• Short task:
Extract each line holding the word "tint" from the entries.

::::

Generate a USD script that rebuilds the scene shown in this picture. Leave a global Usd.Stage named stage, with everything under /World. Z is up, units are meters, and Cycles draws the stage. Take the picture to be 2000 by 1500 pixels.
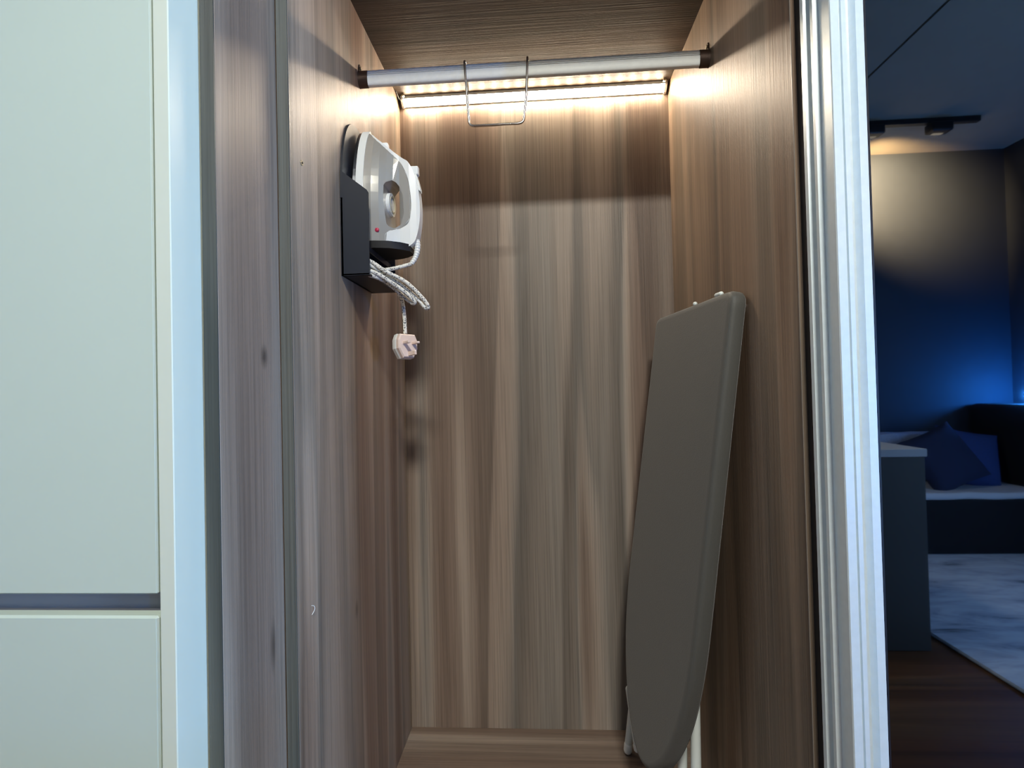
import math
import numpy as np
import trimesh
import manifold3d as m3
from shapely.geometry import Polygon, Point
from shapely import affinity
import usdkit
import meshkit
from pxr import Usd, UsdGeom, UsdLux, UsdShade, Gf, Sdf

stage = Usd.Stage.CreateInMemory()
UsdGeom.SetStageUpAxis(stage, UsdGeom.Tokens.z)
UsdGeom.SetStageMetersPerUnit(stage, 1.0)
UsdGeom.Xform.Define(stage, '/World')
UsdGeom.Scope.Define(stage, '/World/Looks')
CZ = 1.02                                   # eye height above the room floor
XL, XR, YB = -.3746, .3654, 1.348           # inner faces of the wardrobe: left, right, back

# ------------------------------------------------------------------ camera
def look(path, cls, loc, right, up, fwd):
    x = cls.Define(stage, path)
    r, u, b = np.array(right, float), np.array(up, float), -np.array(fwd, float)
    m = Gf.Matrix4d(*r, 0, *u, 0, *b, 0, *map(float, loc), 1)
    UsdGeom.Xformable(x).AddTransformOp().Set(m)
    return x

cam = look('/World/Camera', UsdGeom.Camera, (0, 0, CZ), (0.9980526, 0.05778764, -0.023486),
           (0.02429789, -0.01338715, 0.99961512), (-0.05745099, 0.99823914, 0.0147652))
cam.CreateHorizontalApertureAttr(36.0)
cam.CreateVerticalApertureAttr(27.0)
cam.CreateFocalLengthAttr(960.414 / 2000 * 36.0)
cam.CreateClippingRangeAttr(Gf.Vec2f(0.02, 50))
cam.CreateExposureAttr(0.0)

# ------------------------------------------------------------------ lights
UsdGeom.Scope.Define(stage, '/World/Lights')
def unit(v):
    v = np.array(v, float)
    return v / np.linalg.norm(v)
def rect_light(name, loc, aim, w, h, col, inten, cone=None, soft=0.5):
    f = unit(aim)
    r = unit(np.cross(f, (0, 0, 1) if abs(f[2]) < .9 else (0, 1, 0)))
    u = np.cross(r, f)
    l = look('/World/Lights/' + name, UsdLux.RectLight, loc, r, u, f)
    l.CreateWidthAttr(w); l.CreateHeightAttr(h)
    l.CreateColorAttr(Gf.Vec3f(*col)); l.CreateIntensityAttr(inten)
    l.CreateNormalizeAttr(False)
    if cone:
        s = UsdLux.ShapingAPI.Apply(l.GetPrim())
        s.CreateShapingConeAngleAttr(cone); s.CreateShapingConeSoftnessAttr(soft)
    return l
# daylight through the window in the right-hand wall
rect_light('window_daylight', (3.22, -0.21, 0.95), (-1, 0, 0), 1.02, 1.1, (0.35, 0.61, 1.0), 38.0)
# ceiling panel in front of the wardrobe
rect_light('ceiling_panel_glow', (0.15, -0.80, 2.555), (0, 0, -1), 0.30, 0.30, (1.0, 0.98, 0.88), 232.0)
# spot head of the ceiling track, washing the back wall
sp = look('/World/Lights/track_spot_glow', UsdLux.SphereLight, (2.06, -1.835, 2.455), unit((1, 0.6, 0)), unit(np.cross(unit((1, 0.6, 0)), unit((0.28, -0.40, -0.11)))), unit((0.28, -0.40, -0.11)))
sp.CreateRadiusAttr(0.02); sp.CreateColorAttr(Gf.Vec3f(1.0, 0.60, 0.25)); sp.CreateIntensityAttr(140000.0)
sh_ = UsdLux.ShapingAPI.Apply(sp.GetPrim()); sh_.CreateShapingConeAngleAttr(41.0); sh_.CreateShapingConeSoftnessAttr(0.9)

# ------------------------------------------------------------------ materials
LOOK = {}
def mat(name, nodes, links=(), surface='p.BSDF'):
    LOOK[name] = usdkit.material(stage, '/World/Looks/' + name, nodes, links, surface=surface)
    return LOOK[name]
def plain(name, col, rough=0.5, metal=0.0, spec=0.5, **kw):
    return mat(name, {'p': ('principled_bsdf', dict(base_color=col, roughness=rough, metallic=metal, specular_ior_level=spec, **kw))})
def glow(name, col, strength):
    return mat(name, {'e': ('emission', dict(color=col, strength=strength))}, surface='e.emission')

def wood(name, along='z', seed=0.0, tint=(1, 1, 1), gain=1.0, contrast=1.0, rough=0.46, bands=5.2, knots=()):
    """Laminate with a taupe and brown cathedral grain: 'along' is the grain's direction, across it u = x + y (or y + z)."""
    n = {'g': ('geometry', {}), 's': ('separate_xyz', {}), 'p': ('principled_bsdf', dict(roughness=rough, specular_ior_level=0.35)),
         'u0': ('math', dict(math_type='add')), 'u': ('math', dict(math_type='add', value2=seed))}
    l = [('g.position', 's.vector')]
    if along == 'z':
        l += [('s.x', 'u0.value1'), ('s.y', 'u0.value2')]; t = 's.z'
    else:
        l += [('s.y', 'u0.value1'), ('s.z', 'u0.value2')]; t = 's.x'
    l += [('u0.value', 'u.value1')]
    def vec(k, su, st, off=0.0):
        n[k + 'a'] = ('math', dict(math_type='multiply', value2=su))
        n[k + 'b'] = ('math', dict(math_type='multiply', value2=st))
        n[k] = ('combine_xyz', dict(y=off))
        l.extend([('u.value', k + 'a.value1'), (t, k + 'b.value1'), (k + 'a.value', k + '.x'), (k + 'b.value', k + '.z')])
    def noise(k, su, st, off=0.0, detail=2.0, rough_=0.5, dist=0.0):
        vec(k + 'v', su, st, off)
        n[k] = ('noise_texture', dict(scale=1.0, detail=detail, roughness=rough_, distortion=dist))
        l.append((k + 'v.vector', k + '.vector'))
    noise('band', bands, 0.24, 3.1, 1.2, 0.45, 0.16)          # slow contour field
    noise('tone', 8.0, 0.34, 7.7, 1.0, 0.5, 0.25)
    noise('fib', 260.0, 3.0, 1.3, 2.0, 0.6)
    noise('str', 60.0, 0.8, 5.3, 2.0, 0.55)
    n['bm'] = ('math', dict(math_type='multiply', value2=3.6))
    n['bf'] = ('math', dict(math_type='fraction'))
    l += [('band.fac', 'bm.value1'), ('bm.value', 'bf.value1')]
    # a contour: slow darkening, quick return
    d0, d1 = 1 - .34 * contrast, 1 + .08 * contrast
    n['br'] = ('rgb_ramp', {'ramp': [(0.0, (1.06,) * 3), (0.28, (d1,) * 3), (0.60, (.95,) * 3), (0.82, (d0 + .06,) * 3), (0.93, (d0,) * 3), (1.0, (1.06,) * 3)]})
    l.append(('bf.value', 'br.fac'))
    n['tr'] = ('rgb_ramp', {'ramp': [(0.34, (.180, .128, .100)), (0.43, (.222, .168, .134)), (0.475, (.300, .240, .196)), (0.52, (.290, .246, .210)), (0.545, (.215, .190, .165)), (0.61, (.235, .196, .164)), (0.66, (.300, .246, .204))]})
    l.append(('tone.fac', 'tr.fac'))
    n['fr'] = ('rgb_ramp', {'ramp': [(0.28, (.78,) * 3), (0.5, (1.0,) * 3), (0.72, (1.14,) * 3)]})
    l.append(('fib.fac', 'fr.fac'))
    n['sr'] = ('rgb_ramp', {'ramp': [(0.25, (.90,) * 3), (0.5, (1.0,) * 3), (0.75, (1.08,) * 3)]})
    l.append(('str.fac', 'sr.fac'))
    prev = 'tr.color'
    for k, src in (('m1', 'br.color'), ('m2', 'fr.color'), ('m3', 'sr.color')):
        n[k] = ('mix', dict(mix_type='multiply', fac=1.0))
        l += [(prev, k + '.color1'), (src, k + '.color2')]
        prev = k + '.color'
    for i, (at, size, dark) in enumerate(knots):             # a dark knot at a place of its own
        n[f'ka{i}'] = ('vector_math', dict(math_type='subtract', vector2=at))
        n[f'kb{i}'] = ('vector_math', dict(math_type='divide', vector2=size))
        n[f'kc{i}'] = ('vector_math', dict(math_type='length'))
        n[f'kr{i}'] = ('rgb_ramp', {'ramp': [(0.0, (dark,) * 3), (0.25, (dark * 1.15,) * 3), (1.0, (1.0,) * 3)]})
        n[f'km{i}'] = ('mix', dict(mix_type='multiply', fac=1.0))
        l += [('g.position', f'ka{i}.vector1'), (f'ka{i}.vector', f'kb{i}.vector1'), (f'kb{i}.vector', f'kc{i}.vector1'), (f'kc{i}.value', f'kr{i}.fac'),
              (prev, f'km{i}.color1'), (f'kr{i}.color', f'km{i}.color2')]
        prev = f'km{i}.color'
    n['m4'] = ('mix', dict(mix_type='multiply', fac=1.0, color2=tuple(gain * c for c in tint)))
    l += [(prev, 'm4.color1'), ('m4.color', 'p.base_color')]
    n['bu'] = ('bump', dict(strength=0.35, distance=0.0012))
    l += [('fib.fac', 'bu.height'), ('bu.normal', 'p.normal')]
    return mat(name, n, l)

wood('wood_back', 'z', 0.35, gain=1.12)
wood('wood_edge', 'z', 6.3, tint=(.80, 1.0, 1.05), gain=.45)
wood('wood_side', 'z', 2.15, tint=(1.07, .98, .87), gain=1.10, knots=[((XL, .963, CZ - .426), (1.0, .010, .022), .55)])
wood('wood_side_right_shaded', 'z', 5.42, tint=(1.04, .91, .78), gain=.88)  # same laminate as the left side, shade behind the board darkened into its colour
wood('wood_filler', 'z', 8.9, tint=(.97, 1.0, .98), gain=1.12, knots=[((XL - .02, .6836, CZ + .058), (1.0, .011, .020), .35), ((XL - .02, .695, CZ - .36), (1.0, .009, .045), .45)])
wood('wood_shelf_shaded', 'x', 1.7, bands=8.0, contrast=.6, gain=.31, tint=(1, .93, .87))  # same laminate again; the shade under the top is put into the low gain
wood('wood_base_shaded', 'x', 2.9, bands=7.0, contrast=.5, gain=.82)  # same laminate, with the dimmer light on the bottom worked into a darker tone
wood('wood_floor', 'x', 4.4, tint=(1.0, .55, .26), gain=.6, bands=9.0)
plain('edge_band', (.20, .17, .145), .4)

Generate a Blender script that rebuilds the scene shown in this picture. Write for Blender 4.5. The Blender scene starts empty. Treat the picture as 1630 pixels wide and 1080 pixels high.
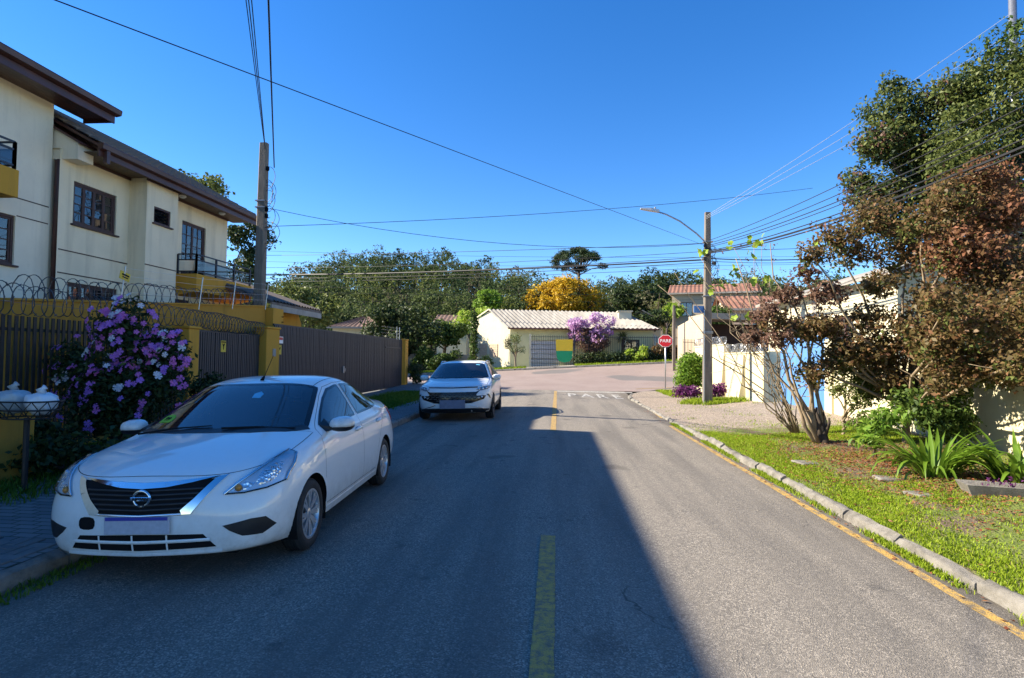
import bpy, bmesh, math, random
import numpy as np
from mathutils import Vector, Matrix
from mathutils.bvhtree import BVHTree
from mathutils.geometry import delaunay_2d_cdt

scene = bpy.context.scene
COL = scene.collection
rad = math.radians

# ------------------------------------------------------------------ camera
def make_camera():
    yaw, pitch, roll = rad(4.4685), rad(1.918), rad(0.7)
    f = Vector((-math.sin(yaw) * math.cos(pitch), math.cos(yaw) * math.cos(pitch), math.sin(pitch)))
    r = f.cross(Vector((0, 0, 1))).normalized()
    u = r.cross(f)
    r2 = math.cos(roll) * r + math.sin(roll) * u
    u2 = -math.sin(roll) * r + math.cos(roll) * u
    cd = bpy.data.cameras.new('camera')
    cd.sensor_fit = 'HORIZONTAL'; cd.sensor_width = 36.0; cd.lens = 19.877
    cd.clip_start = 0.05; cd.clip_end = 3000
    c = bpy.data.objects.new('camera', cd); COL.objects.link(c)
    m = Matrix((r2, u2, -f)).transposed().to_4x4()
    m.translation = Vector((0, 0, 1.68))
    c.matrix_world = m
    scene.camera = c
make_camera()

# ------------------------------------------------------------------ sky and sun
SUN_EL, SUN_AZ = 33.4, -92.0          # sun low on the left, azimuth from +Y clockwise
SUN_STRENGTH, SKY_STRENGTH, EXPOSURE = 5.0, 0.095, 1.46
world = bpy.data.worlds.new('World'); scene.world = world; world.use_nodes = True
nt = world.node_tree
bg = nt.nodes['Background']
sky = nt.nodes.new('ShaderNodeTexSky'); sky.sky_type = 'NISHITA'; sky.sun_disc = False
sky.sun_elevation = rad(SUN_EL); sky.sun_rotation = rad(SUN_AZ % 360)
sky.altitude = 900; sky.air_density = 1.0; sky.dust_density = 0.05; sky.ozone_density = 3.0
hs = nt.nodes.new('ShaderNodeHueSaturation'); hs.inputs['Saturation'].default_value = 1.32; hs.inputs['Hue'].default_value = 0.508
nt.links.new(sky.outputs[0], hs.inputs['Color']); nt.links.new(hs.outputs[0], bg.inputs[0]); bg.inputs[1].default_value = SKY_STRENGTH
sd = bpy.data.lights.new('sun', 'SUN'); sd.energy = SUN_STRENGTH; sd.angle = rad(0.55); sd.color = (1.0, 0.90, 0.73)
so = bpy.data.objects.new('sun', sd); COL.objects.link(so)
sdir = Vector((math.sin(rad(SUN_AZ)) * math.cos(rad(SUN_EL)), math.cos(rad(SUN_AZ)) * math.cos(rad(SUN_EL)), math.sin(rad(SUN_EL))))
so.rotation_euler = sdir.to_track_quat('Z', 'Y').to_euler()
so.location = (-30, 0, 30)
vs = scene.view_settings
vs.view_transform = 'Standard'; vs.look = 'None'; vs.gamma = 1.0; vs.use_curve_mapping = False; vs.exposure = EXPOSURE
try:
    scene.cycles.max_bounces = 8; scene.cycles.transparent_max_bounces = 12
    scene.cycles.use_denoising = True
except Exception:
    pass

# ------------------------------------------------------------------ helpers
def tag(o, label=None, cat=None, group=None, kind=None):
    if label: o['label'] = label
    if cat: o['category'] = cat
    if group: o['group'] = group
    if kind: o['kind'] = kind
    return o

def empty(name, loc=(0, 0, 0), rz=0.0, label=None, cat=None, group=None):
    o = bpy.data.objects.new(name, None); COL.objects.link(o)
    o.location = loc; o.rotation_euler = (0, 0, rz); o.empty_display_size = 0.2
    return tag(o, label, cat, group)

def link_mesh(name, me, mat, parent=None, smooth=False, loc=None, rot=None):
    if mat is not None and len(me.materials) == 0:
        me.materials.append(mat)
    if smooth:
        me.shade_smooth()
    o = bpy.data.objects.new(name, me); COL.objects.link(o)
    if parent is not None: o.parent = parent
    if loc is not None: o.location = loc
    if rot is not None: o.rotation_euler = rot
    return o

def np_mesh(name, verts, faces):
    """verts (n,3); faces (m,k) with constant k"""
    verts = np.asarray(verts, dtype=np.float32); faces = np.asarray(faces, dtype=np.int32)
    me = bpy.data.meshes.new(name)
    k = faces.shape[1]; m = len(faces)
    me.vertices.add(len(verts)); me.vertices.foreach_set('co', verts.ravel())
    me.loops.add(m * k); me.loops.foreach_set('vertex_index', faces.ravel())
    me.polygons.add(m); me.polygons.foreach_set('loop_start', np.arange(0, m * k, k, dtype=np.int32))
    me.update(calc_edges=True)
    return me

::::

• Output of the exercise:
def wood(name, along='z', seed=0.0, tint=(1, 1, 1), gain=1.0, contrast=1.0, rough=0.46, bands=5.2, knots=()):
    n['m4'] = ('mix', dict(mix_type='multiply', fac=1.0, color2=tuple(gain * c for c in tint)))
wood('wood_edge', 'z', 6.3, tint=(.80, 1.0, 1.05), gain=.45)
wood('wood_side', 'z', 2.15, tint=(1.07, .98, .87), gain=1.10, knots=[((XL, .963, CZ - .426), (1.0, .010, .022), .55)])
wood('wood_side_right_shaded', 'z', 5.42, tint=(1.04, .91, .78), gain=.88)  # same laminate as the left side, shade behind the board darkened into its colour
wood('wood_filler', 'z', 8.9, tint=(.97, 1.0, .98), gain=1.12, knots=[((XL - .02, .6836, CZ + .058), (1.0, .011, .020), .35), ((XL - .02, .695, CZ - .36), (1.0, .009, .045), .45)])
wood('wood_shelf_shaded', 'x', 1.7, bands=8.0, contrast=.6, gain=.31, tint=(1, .93, .87))  # same laminate again; the shade under the top is put into the low gain
wood('wood_floor', 'x', 4.4, tint=(1.0, .55, .26), gain=.6, bands=9.0)